▶ _DIRECTIVE_: Copy from the first line below down to and including the line with "tag(o, 'brown tube". Skip the pictures.

════════

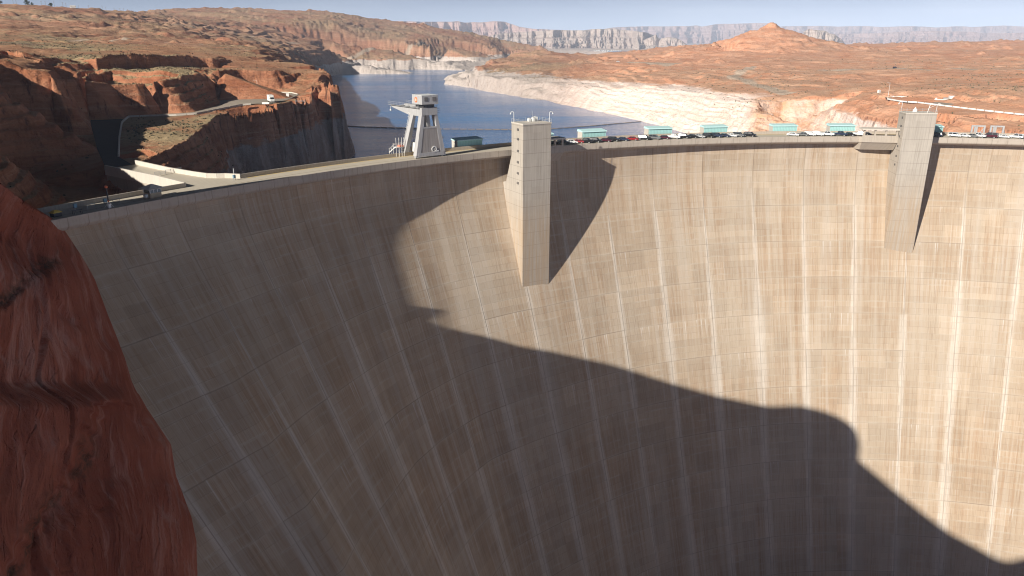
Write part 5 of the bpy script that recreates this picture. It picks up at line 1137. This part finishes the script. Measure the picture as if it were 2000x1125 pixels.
# ------------------------------------------------------------------ log boom across the lake
BM = [(640, 243.5), (700, 247.5), (760, 249.5), (860, 252), (1000, 253), (1080, 251.5), (1160, 245.5), (1210, 241), (1256, 237.2)]
c = curve([G(x, y, WZ + 0.12) for x, y in BM], 800); d = np.r_[0, np.cumsum(np.linalg.norm(np.diff(c, axis=0), axis=1))]
proto = None; t = 0.0; i = 0
while t + 6.2 < d[-1]:
    a = np.array([np.interp(t, d, c[:, k]) for k in range(3)]); b = np.array([np.interp(t + 6.2, d, c[:, k]) for k in range(3)]); t += 7.2
    if proto is None:
        proto = empty('boom_float', (0, 0, 0)); MB().tube((-3.1, 0, 0), (3.1, 0, 0), 0.42, n=10).build('float', M['wood'], proto)
        for x in (-3.1, 3.1): MB().tube((x, 0, 0), (x + 0.45 * (1 if x > 0 else -1), 0, 0), 0.10, n=6).build('coupling', M['dark'], proto)
        o = proto
    else: o = copy_tree(proto)
    o.location = (a + b) / 2; o.rotation_euler = (0, 0, math.atan2(b[1] - a[1], b[0] - a[0])); i += 1
    tag(o, 'brown tube float in the chain of floats across the lake behind the dam', 'float', 'boom floats strung across the lake')

# ------------------------------------------------------------------ marina far up the lake
hb = None
mr_ = random.Random(5)
for row, (y0, n) in enumerate(((99.6, 15), (101.2, 10))):
    for i in range(n):
        px = 1160 + (57 if row == 0 else 40) * (i + mr_.uniform(-0.2, 0.2)) / n; q = G(px, y0, WZ)
        if hb is None:
            hb = empty('houseboat', (0, 0, 0))
            MB().prism([(-8, 0.9), (-7, -0.4), (8.2, -0.4), (8.8, 0.9)], -2.4, 2.4).build('hull', M['white'], hb)
            cbn = MB().box(-6.5, 6.0, -2.1, 2.1, 0.901, 3.4).build('cabin', M['white'], hb)
            for s in (-1, 1): MB().box(-5.5, 5.2, s * 2.1 - 0.03, s * 2.1 + 0.03, 1.9, 2.7).build('window', M['glass'], cbn)
            MB().box(-6.9, 6.6, -2.3, 2.3, 3.402, 3.6).build('upper_deck', M['white'], hb); MB().box(-3, 2, -1.6, 1.6, 5.4, 5.55).build('sun_roof', M['blue'], hb)
            for x in (-2.8, 1.8):
                for s in (-1, 1): MB().box(x - 0.06, x + 0.06, s * 1.45 - 0.06, s * 1.45 + 0.06, 3.602, 5.4).build('roof_post', M['white'], hb)
            o = hb
        else: o = copy_tree(hb)
        o.location = (q[0], q[1], WZ + 0.1); o.rotation_euler = (0, 0, R(mr_.uniform(-25, 25) + 75)); tag(o, 'white houseboat moored in the far marina on the strip of blue water', 'houseboat', 'houseboats in the far marina')

# ------------------------------------------------------------------ west skyline: poles, trees, cabin
pole0 = None
for i, (px, py, h) in enumerate(((27, 11.5, 10), (33, 12, 10), (82, 14, 9), (90, 14.5, 8), (107, 16, 9), (124, 17, 9), (130, 17, 8), (154, 19, 7), (174, 21, 7), (201, 24, 9), (208, 24, 8), (224, 25, 7), (235, 25, 7), (242, 25, 8), (250, 25, 7), (262, 25.5, 6))):
    x, y, _ = GR(px, py, 1475 if px < 140 else 1600)
    z = max(ground_z(x + dx, y + dy) for dx in (-3, 0, 3) for dy in (-3, 0, 3)) - 1.0
    if pole0 is None:
        pole0 = empty('utility_pole', (0, 0, 0)); MB().tube((0, 0, 0), (0, 0, 10.5), 0.22, 0.15, n=6).build('pole', M['wood'], pole0); MB().box(-1.3, 1.3, -0.1, 0.1, 9.4, 9.65).build('crossarm', M['wood'], pole0); o = pole0
    else: o = copy_tree(pole0)
    o.location = (x, y, z); o.scale = (1, 1, h / 9.0); o.rotation_euler = (0, 0, R(20)); tag(o, 'thin wooden utility pole standing on the western skyline', 'utility pole', 'utility poles along the western skyline')
def tree(p, h, rad, n, label, lean=0.0):
    t = empty('desert_tree', p, 0, label, 'tree'); r2 = random.Random(int(p[0]))
    MB().tube((0, 0, -1), (lean * 0.3, 0, h * 0.45), h * 0.035, h * 0.022, n=7).build('trunk', M['wood'], t)
    cr_ = MB()
    for i in range(n):
        a = r2.uniform(0, 6.28); zz = r2.uniform(0.28, 1.0); rr = rad * (1 - abs(zz - 0.55) * 1.3) * math.sqrt(r2.random()) * (0.6 + 0.5 * math.sin(3 * a + 7 * zz)); s = r2.uniform(0.25, 0.6) * rad * 0.35
        cx, cy, cz = rr * math.cos(a) + lean * zz, rr * math.sin(a), h * zz
        u = Vector((r2.uniform(-1, 1), r2.uniform(-1, 1), r2.uniform(-1, 1))).normalized() * s; v = u.orthogonal().normalized() * s * 0.7
        c0 = Vector((cx, cy, cz)); cr_.add([c0 - u, c0 + v, c0 + u, c0 - v], [(0, 1, 2, 3)])
    cr_.build('crown', M['leaf'], t)
for px, py, h, rd, n, lab, ln in ((55, 10, 15, 5.5, 420, 'tall dark leaning tree cut by the top edge on the western skyline', -2.5), (62, 11, 7, 4, 260, 'low bushy tree at the foot of the tall leaning tree on the skyline', 1), (100, 14.5, 6.5, 4.5, 300, 'round dark bushy tree alone on the western skyline', 0), (2, 9.5, 6, 4, 240, 'dark bush at the top left corner on the western skyline', 0)):
    x, y, _ = GR(px, py, 1465); tree((x, y, ground_z(x, y) - 0.6), h, rd, n, lab, ln)
x, y, _ = GR(143, 17.5, 1490)
cbn = empty('cabin', (x, y, ground_z(x, y) - 0.6), R(25), 'small white cabin on the western skyline among the poles', 'cabin')
MB().box(-4.5, 4.5, -3, 3, 0, 3.4).build('wall', M['white'], cbn)
MB().prism_x([(-3.4, 3.402), (3.4, 3.402), (0, 4.7)], -4.8, 4.8).build('roof', M['roofing'], cbn)
for xx in (-2.5, 2.2): MB().box(xx - 0.6, xx + 0.6, -3.05, -2.95, 1.2, 2.3).build('window', M['glass'], cbn)
MB().box(-0.4, 0.5, -3.05, -2.95, 0.01, 2.1).build('door', M['wood'], cbn)

# ------------------------------------------------------------------ sage and scrub
sr = np.random.RandomState(12)
sv_, sf_ = [], []
slp = slope
def tuft(x, y, z, s):
    n0 = len(sv_)
    for k in range(5):
        a = sr.uniform(0, 6.28); t = sr.uniform(0.5, 1.0); dx, dy = math.cos(a) * s, math.sin(a) * s; px, py = -dy * 0.6, dx * 0.6
        b = len(sv_); ox, oy = sr.uniform(-0.5, 0.5, 2) * s
        sv_.extend([(x + ox - px, y + oy - py, z - 0.2 * s), (x + ox + px, y + oy + py, z - 0.2 * s), (x + ox + px * 0.7 + dx * 0.4, y + oy + py * 0.7 + dy * 0.4, z + s * t), (x + ox - px * 0.7 + dx * 0.4, y + oy - py * 0.7 + dy * 0.4, z + s * t)])
        sf_.append((b, b + 1, b + 2, b + 3))
cnt = 0
while cnt < 4800:
    i = sr.randint(90, len(TH) - 90); j = int(sr.beta(1.1, 1.5) * (np.searchsorted(RRs, 1750) - 60)) + 60
    if not keep[i, j] or Z[i, j] < -20 or fd[i, j] < 2.5: continue
    if slp[i, j] > 0.55 and sr.rand() > 0.12: continue
    if sr.rand() > 0.04 + patch[i, j] ** 2 * (1 - 0.6 * east[i, j]): continue
    r = RRs[j]; tuft(X[i, j], Y[i, j], Z[i, j], sr.uniform(0.2, 0.62) * (1 + 0.45 * max(0, (r - 500) / 700))); cnt += 1
for _ in range(2600):                                                   # bushes caught on the ledges of the near cliff
    i = sr.randint(170, 285); j = sr.randint(npl + 30, npl + 185)
    if ledge[i, j - npl] < 0.45: continue
    p = Wl[i, j]; tuft(p[0] + 0.2, p[1], p[2], sr.uniform(0.3, 0.9))
me = bpy.data.meshes.new('desert_scrub'); me.from_pydata(sv_, [], sf_); me.materials.append(M['scrub'])
so_ = bpy.data.objects.new('desert_scrub', me); COL.objects.link(so_); tag(so_, kind='stuff')

# ------------------------------------------------------------------ far mesas and plain
def mesa(name, sky_pts, rng, depth, zb, m, seed, cl=0.55, nx=420, ny=70, wob=0.12):
    """table land whose rim runs at range rng through the skyline points; its front falls in a cliff and a talus slope"""
    xs = np.array([p[0] for p in sky_pts], float); ys = np.array([p[1] for p in sky_pts], float)
    px = np.linspace(xs[0], xs[-1], nx); py = np.interp(px, xs, ys)
    d = np.stack([ray(a, b) for a, b in zip(px, py)]); hz_ = np.hypot(d[:, 0], d[:, 1])
    r0 = rng * (1 + wob * fbm(px / 120.0 + seed, px * 0 + seed, 3, seed) + wob * 0.5 * fbm(px / 22.0, px * 0 + 3.3, 3, seed + 5))
    top = HC + d[:, 2] / hz_ * r0
    dirs = d[:, :2] / hz_[:, None]
    t = np.concatenate([np.linspace(-1, 0, int(ny * 0.7)), np.linspace(0, 1, int(ny * 0.3))[1:]])
    P = np.zeros((nx, len(t), 3))
    for j, tt in enumerate(t):
        rr = r0 + tt * depth
        if tt < 0:
            q = -tt
            side = fbm(px / 16.0 + 3 * seed, np.full(nx, q * 2.2), 5, seed + 9, 0.55)
            cut = 0.16 + 0.20 * (0.5 + 0.5 * fbm(px / 34.0, px * 0 + 1.7, 4, seed + 13))
            q2 = np.clip(q + 0.10 * side * sstep(0.0, 0.1, q), 0, 1)
            c1 = sstep(0.0, 1.0, q2 / cut); tal = np.clip((q2 - cut) / (0.8 - cut), 0, 1)
            tl = tal * 4.0; fl_ = np.floor(tl); tal2 = (fl_ + sstep(0.55, 1.0, tl - fl_)) / 4.0
            h = 1 - cl * c1 - (1 - cl) * np.clip(0.45 * tal + 0.55 * tal2, 0, 1)
            rid = fbm(px / 30.0 + seed, np.full(nx, q * 0.8), 4, seed + 41, 0.55, True)
            rr = rr + depth * 0.12 * side * sstep(0, .2, q) - depth * 0.42 * rid * sstep(0.02, 0.6, q)
        else:
            h = 1.0 + 0.02 * fbm(px / 30, np.full(nx, tt * 4), 3, seed + 2) - 0.05 * tt
        z = zb + (top - zb) * h
        P[:, j, 0] = dirs[:, 0] * rr; P[:, j, 1] = dirs[:, 1] * rr; P[:, j, 2] = z
    # close the ends down to the plain
    o = grid_mesh(name, P, m, smooth=False, flip=True); tag(o, kind='structure'); return o
MP = mat_mesa('pink_mesa_rock', (0.47, 0.31, 0.27), (0.56, 0.39, 0.34), (0.40, 0.26, 0.23)); MW = mat_mesa('pale_cliff_rock', (0.46, 0.37, 0.325), (0.54, 0.45, 0.39), (0.40, 0.31, 0.27))
mesa('mesa', [(700, 46), (740, 41), (790, 41), (830, 43), (895, 42), (907, 44.5), (925, 43), (940, 43.5), (965, 41), (985, 42), (1000, 47), (1015, 52.5), (1040, 56), (1075, 57.5), (1130, 60), (1200, 62)], 9500, 1500, -40, MP, 3, 0.45)
mesa('mesa', [(1150, 62), (1195, 54), (1225, 52), (1345, 51), (1360, 49.5), (1372, 52), (1400, 47), (1440, 46), (1480, 45), (1510, 45.5), (1520, 52), (1560, 51), (1600, 50.5), (1640, 52), (1690, 50.5), (1720, 52.5), (1775, 51), (1830, 53.5), (1870, 51), (1900, 52.5), (1960, 50), (2000, 51.5), (2060, 50), (2120, 52)], 14500, 2600, -40, MP, 8, 0.35)
mesa('mesa', [(1580, 66), (1700, 65), (1770, 62), (1800, 60), (1900, 62), (1915, 65), (2000, 64), (2100, 63)], 11000, 1500, -40, MP, 15, 0.4)
mesa('cliffs', [(960, 68), (985, 65), (1020, 62), (1060, 60), (1090, 58.5), (1140, 59.5), (1158, 57), (1200, 56), (1208, 58), (1235, 60), (1262, 63), (1275, 68), (1290, 76), (1310, 88)], 6800, 900, -40, MW, 21, 0.42, wob=0.14)
mesa('cliffs', [(1235, 90), (1250, 82), (1262, 76), (1275, 71), (1281, 67), (1284, 72), (1287, 80), (1292, 75), (1305, 72.5), (1320, 74), (1333, 80), (1342, 88)], 5900, 420, -40, MW, 27, 0.7, nx=200, wob=0.03)
mesa('cliffs', [(1560, 86), (1566, 66), (1572, 60), (1580, 56), (1590, 58), (1612, 60), (1620, 65), (1630, 67), (1645, 78), (1652, 88)], 5200, 420, -20, MW, 33, 0.5, nx=200, wob=0.03)
pn = 40
pa = np.radians(np.linspace(-50, 48, 90)); pr_ = np.array([4700, 5200, 6000, 7500, 10000, 14000, 16900, 17300.0])
A_, R_ = np.meshgrid(pa, pr_, indexing='ij')
pz = -34.0 + 5 * fbm(R_ * np.sin(A_) / 700, R_ * np.cos(A_) / 700, 3, 50) + np.where(R_ < 4800, -12, 0)
plain_o = grid_mesh('desert_plain', np.stack([R_ * np.sin(A_), R_ * np.cos(A_), pz], -1), MW, smooth=True); tag(plain_o, kind='structure')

════════

▶ _FINAL RESULT_:
Write part 5 of the bpy script that recreates this picture. It picks up at line 1137. This part finishes the script. Measure the picture as if it were 2000x1125 pixels.
# ------------------------------------------------------------------ log boom across the lake
BM = [(640, 243.5), (700, 247.5), (760, 249.5), (860, 252), (1000, 253), (1080, 251.5), (1160, 245.5), (1210, 241), (1256, 237.2)]
c = curve([G(x, y, WZ + 0.12) for x, y in BM], 800); d = np.r_[0, np.cumsum(np.linalg.norm(np.diff(c, axis=0), axis=1))]
proto = None; t = 0.0; i = 0
while t + 6.2 < d[-1]:
    a = np.array([np.interp(t, d, c[:, k]) for k in range(3)]); b = np.array([np.interp(t + 6.2, d, c[:, k]) for k in range(3)]); t += 7.2
    if proto is None:
        proto = empty('boom_float', (0, 0, 0)); MB().tube((-3.1, 0, 0), (3.1, 0, 0), 0.42, n=10).build('float', M['wood'], proto)
        for x in (-3.1, 3.1): MB().tube((x, 0, 0), (x + 0.45 * (1 if x > 0 else -1), 0, 0), 0.10, n=6).build('coupling', M['dark'], proto)
        o = proto
    else: o = copy_tree(proto)
    o.location = (a + b) / 2; o.rotation_euler = (0, 0, math.atan2(b[1] - a[1], b[0] - a[0])); i += 1
    tag(o, 'brown tube float in the chain of floats across the lake behind the dam', 'float', 'boom floats strung across the lake')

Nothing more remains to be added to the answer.